Cuentan de la ballena que cuando ve a sus hijos en
peligro, o por la tempestad o por los pescadores, abre la
boca y los guarda en su seno. Esto mismo, dice Novario,
hace la piadosísima madre con sus hijos. Cuando brama la
tempestad de las tentaciones, con materno amor como que
los recibe y abriga en sus propias entrañas, hasta que los
lleva al puerto seguro del cielo.

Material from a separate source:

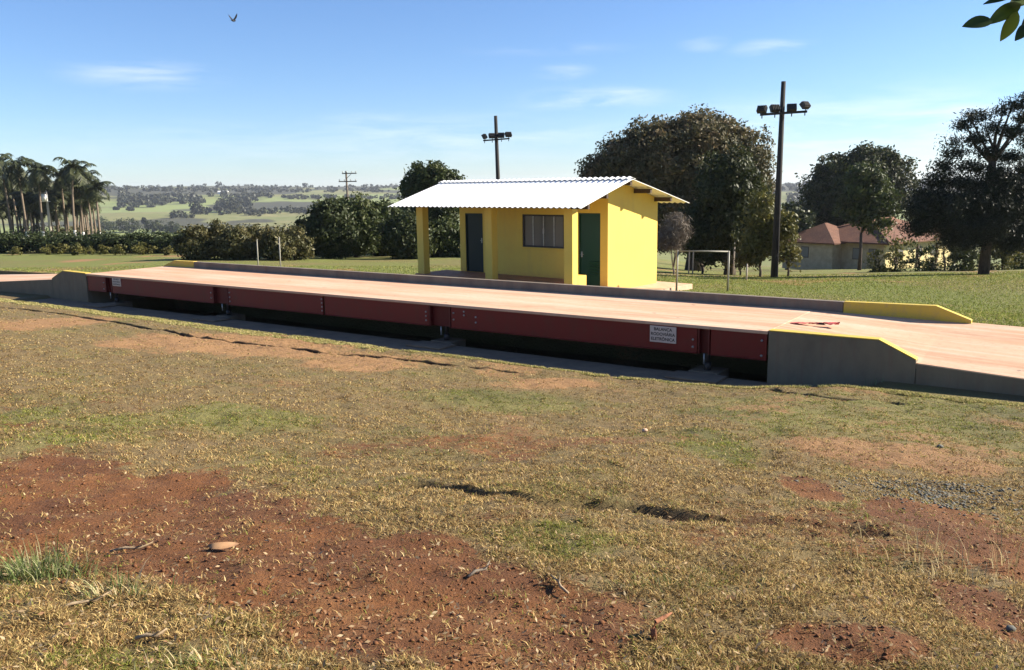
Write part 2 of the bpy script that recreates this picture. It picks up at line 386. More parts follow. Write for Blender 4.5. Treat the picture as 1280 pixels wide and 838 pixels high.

Madre mía amantísima y piadosísima,
bendita seas por siempre y sea por siempre
bendito el Dios que nos ha dado semejante madre como
seguro refugio en todos los peligros de la vida.
La Virgen reveló a santa
Brígida que así como una
madre si viera a su hijo entre las espadas de los enemigos haría lo imposible por salvarlo,
así obro yo con mis hijos,
por muy pecadores que sean, siempre que a mí recurran
para que los socorra. Así es como venceremos en todas las
batallas contra el infierno, y venceremos siempre con toda
seguridad recurriendo a la madre de Dios y madre nuestra,
diciéndole y suplicándole siempre: "Bajo tu amparo nos
acogemos, santa madre de Dios". ¡Cuántas victorias han
conseguido sobre el infierno los fieles sólo con acudir a
María con esta potentísima oración! La sierva de Dios sor
María del Crucificado, benedictina, así vencía siempre al
demonio.
Estad siempre contentos los que os
sentís hijos de
María; sabed que ella acepta por hijos suyos a los que quieren
ser. ¡Alegraos! ¿Cómo podéis temer perderos si esta madre
os protege y defiende? Así, dice san Buenaventura, debe
animarse y decir el que ama a esta buena madre y confía en
su protección: ¿Qué temes, alma mia? Nada; que la causa
de tu eterna salvación no se perderá estando la sentencia en
manos de Jesús, que es tu hermano, y de María, que es tu
madre. Con este mismo modo de pensar se anima san Anselmo y exclama: "¡Oh dichosa confianza, oh refugio
mío,
Madre de Dios y madre mía! ¡Con cuánta certidumbre
debemos esperar cuando nuestra salvación depende del
amor de tan buen hermano y de tan buena madre!"
Esta es nuestra madre que nos llama y nos dice: "Si
alguno se siente como niño pequeño, que venga a mí" (Pr
9,4). Los niños tienen siempre en los labios el nombre de la
madre, y en cuanto algo les asusta, enseguida gritan: ¡Madre, madre! - Oh María
dulcísima y madre
amorosísima,
esto es lo que quieres, que nosotros, como niños, te llamemos siempre a ti en todos los peligros y que recurramos
siempre a ti que nos quieres ayudar y salvar, como has
salvado a todos tus hijos que han acudido a ti.